The BAS has had a presence on the Brunt ice shelf since 1956 when they set up the Halley Research Station.
The Halley station has been moved several times recently due to the threat posed by chasms and cracks in the ice, and BAS glaciologists have been expecting a big calving event for at least a decade. The 12-person team working at the station left mid-February, and the station is now closed for the Antarctic winter.
The first indication that this particular calving event would likely happen came in November 2020, when a new chasm, called the North Rift, headed towards another large chasm near the Stancomb-Wills Glacier Tongue 35 km (22 miles) away. The North Rift is the third crack in the ice shelf to become active in the last 10 years.

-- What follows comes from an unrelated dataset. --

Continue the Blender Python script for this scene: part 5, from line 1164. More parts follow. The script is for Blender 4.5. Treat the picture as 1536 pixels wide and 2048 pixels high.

In February 2019, NASA Earth Observatory images showed a crack along the top of a January 23 image of the Brunt ice shelf—the so-called Halloween crack—which first appeared in late October 2016 – was continuing to grow.
At the same time, a second crack that had been stable for nearly 35 years, as seen in the center of the above image, had also started spreading northward at an accelerated rate of about 4 kilometers (2.5 miles) a year. So BAS researchers had those two cracks to keep an eye on.
A massive iceberg
But during January, the North rift pushed to the northeast at up to 1 km (0.6 miles) per day, cutting through the 150-meter (492 feet) thick floating ice shelf. The iceberg was formed when the crack widened several hundred meters in a few hours on the morning of February 26, releasing it from the rest of the floating ice shelf.
The resulting iceberg is massive – with an estimated size of about 490 square miles (1,270 square km). And depending on whether or not you live in the UK or the U.S., the iceberg is the size of the county of Bedfordshire, UK, or more than 20 times the size of Manhattan in New York.
“Although the breaking off of large parts of Antarctic ice shelves is an entirely normal part of how they work, large calving events such as the one detected at the Brunt Ice Shelf on Friday remain quite rare and exciting,” Adrian Luckman, a professor at Swansea University in Wales who was tracking the shelf through satellite images in the last few weeks, told the BBC, per Live Science.
The Brunt Ice Shelf is probably the most closely monitored ice shelf on Earth. A network of 16 GPS instruments measure the deformation of the ice and report this back on a daily basis.
European Space Agency satellite imagery (Sentinel 2), TerraSAR-X, NASA Worldview satellite images, US Landsat 8 images, ground-penetrating radar, and on-site drone footage have all played critical roles in providing the basis for early warning of changes to the Brunt Ice Shelf.